Communication Leadership - U. of Washington 

Content Strategy

Strategy Document | Deck

Overview

Develop a content strategy that will encourage more prospective students to apply to the program. Achieving this goal also creates an information architecture that benefits the user experience and makes content management and creation easier. Links to full project documents above.

URL: www.commlead.uw.edu

Recommendations

The recommendations are based on site audit observations, analysis, and strategy best practices. They are organized in 4 categories: Information Architecture, Content Management, Universal Accessibility, and User Psychology.

I. Information Architecture

  1. Divide and label Home Page content with title cases that direct different audiences to relevant content. It will be especially helpful when you divide the prospective student user with the prospective partner user. 

  2. Add tracking codes to CTAs and links to understand what users are responding to and adjust content accordingly.

  3. Place CTAs in prominent locations throughout the site.

II. Content Management

  1. Give titles to content modules that address who they are for rather than what they are about.

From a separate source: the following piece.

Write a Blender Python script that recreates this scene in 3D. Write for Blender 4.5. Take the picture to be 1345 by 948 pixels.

Ie: the alumni module currently reflects information about identifying Alumni Fellows as a student, not information directed to program alumni.

  2. Display the most important modules above the fold. 

Structured Content

  1. Link to details about the important information below the fold or to a separate page.

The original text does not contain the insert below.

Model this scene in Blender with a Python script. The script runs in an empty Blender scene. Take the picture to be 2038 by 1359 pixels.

  2. Identify helpful metadata to identify desirable searchable elements that encourage site exploration. (see part III for examples)

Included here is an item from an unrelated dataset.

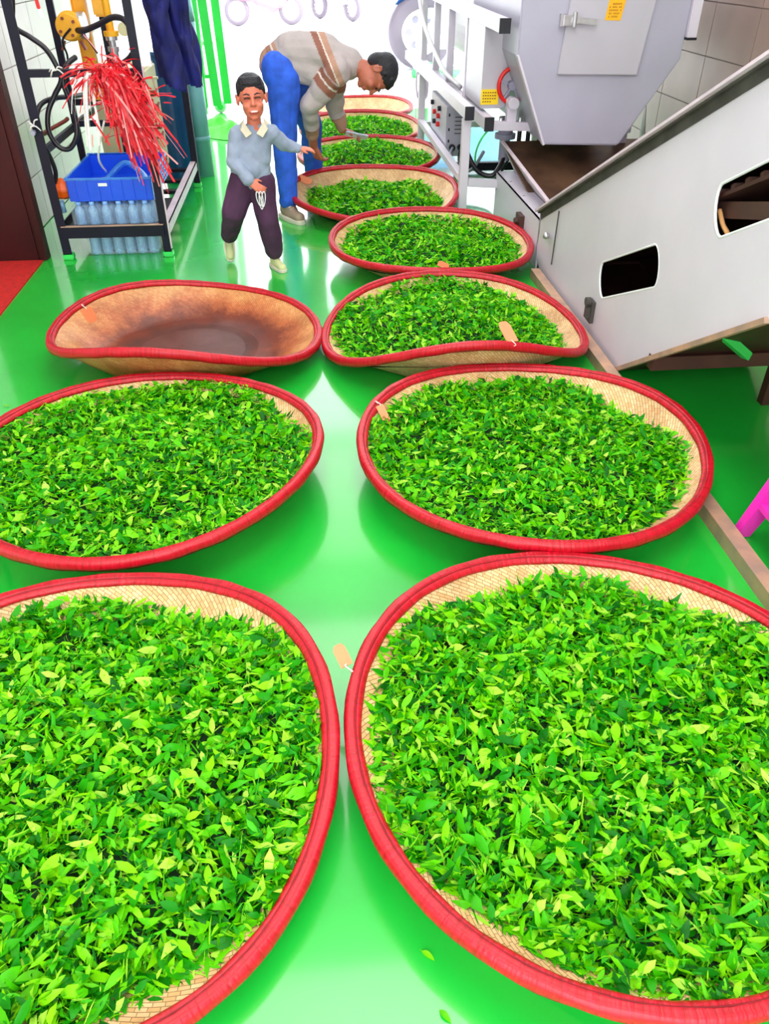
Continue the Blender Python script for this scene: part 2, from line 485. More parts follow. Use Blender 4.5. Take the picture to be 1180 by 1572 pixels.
# ---------------------------------------------------------------- woven trays and leaf heaps
TRAYS = [  # key, centre x, y, mean rim height, height harmonics 1..3 (cos, sin), radius, radius harmonics 2..3
 ('R1', [0.597, 1.033, 0.134, -0.012, -0.003, 0.007, -0.006, 0.005, 0.007, 0.592, -0.005, 0.003, 0.001, 0.0]),
 ('L1', [-0.579, 1.054, 0.135, -0.002, 0.001, 0.004, 0.03, 0.022, 0.017, 0.592, -0.005, -0.002, -0.003, -0.001]),
 ('L2', [-0.591, 2.259, 0.146, 0.007, -0.005, 0.013, -0.007, 0.002, -0.004, 0.595, 0.006, 0.003, 0.001, -0.0]),
 ('R2', [0.711, 2.203, 0.144, 0.001, 0.009, 0.007, 0.002, 0.006, 0.009, 0.592, 0.003, -0.002, -0.0, 0.0]),
 ('R3', [0.627, 3.262, 0.143, 0.005, -0.035, -0.072, 0.001, 0.002, 0.022, 0.592, 0.013, -0.002, -0.0, -0.002]),
 ('E', [-0.566, 3.340, 0.146, -0.039, -0.05, -0.039, 0.002, 0.009, 0.02, 0.590, 0.011, 0.0, 0.0, -0.002]),
 ('R4', [0.692, 4.447, 0.143, -0.011, 0.01, -0.01, 0.004, 0.0, 0.007, 0.587, 0.003, -0.001, -0.0, -0.0]),
 ('R5', [0.456, 5.576, 0.141, -0.005, 0.042, 0.014, 0.008, 0.006, 0.002, 0.595, -0.002, -0.0, -0.0, 0.0]),
 ('R6', [0.518, 6.758, 0.136, 0.001, 0.025, 0.003, -0.0, 0.0, 0.001, 0.593, -0.005, 0.001, 0.0, 0.0]),
 ('R7', [0.53, 7.902, 0.14, 0.003, 0.041, -0.005, 0.0, -0.0, 0.005, 0.58, -0.002, 0.0, 0.0, -0.0]),
 ('R8', [0.59, 9.06, 0.14, -0.003, 0.009, -0.003, 0.004, -0.002, 0.008, 0.58, -0.0, -0.0, -0.0, 0.0]),
]
LB = {
 'R1': ('woven tray nearest the camera beside the steel floor rail, brim full of leaves', 'heap of fresh tea leaves in the nearest tray beside the floor rail', 13500, 0.034),
 'L1': ('nearest woven tray away from the machines, one rim cut by the picture edge', 'heap of fresh tea leaves in the nearest tray away from the machines', 13500, 0.034),
 'L2': ('leaf-filled woven tray between the empty tray and the nearest tray', 'heap of tea leaves in the tray just in front of the empty tray', 11000, 0.032),
 'R2': ('round woven tray with an orange tag tied on its rim, beside the pink plastic stool', 'heap of tea leaves in the round tray with bare bamboo showing by the floor rail', 11000, 0.032),
 'R3': ('saddle-shaped woven tray with an upright orange tag, touching the empty tray', 'domed heap of tea leaves behind the upright orange tag', 7500, 0.032),
 'E': ('empty woven bamboo tray with a dark purple-brown stained bottom', None, 0, 0),
 'R4': ('leaf-filled woven tray at the foot of the sloping conveyor, fourth from the camera', 'peaked heap of tea leaves in the tray at the low end of the conveyor', 6000, 0.034),
 'R5': ('woven tray at the shoes of the bending man, pale green underside', 'heap of tea leaves in the tray under the hand of the bending man', 5000, 0.036),
 'R6': ('woven tray below the phone held by the man, red rim curling beside the control box', 'heap of tea leaves just below the phone', 4000, 0.038),
 'R7': ('woven tray of leaves in front of the far empty tray', 'heap of tea leaves in front of the far empty tray', 3500, 0.04),
 'R8': ('farthest woven tray in the row, empty with a bare orange-tan inside', None, 0, 0),
}

class Tray:
    def __init__(s, q):
        s.q = q
    def h(s, t):
        q = s.q
        return q[2] + sum(q[3+2*k]*np.cos((k+1)*t) + q[4+2*k]*np.sin((k+1)*t) for k in range(3))
    def R(s, t):
        q = s.q
        return q[9] - 0.013 + q[10]*np.cos(2*t) + q[11]*np.sin(2*t) + q[12]*np.cos(3*t) + q[13]*np.sin(3*t)
    def prof(s, t, rs):
        """height of the tray's wall at angle t and fraction rs of the rim radius"""
        k = np.clip((rs - 0.64) / 0.36, 0, None)
        return 0.004 + (s.h(t) - 0.004) * k ** 1.15
    def pt(s, t, rs, dz=0.0):
        return (s.q[0] + s.R(t)*rs*math.cos(t), s.q[1] + s.R(t)*rs*math.sin(t), float(s.prof(t, rs)) + dz)

def grid_mesh(name, P, uv, m, parent, closed_profile=False, smooth=True):
    """P[ring][around] closed around"""
    nr, na = len(P), len(P[0])
    vs = [p for r in P for p in r]; fs = []; uvs = []
    for i in range(nr if closed_profile else nr - 1):
        i2 = (i + 1) % nr
        for j in range(na):
            j2 = (j + 1) % na
            fs.append((i*na+j, i*na+j2, i2*na+j2, i2*na+j))
            a, b, c, d = uv[i][j], uv[i][j2], uv[i2][j2], uv[i2][j]
            uvs += [a, b if j2 else (uv[i][j][0] + uv[i][1][0] - uv[i][0][0], b[1]), c if j2 else (uv[i2][j][0] + uv[i2][1][0] - uv[i2][0][0], c[1]), d]
    o0 = ORG[parent.name]
    me = bpy.data.meshes.new(name)
    me.from_pydata([(v[0]-o0[0], v[1]-o0[1], v[2]-o0[2]) for v in vs], [], fs)
    l = me.uv_layers.new(name='UVMap')
    l.data.foreach_set('uv', [c for u in uvs for c in u])
    me.materials.append(m)
    if smooth:
        for p in me.polygons: p.use_smooth = True
    o = bpy.data.objects.new(name, me); COL.objects.link(o); o.parent = parent; ORG[o.name] = o0
    return o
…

  3. Collect and record data from newly created content

  4. Establish parameters and requirements for different content types and the location and circumstances where they can appear on

III. Universal Accessibility

  1. Remove dead links

  2. Remove text overlays from images

  3. Text should be separate from images so accessibility tools can read them.

  4. Discourage the use of colloquial references to “CommLead”. Stay consistent with “Communication Leadership” as the name of the program.

  5. Discourage the use of acronyms MCDM and MCCN, apart from the full name of the degree. 

  6. Embed all video and linked content within the site so the user stays on task and won’t be distracted by another site’s content.

IV. User Psychology

  1. CTAs for applications should appear with the application cutoff clearly displayed next to it to give prospective students a sense of urgency.

  2. Provide a CTA above the fold.

  3. Place student and alumni testimonials and work examples near CTAs and other important content.

  4. Display important information in bullet format or shorter sentences.

V. Conclusion

The Communication Leadership Program’s greatest asset is its students.  The future success of the program depends on attracting students who strive to achieve professional excellence.  While this strategy’s goal is to increase the number of applications, the program can only do that by  communicating that it’s working on the cutting-edge of the communications field.  This  strategy is not comprehensive  in representing how each element of the site should look. But, it does offer recommendations that will be fundamental in understanding how users will want to use the site in the future.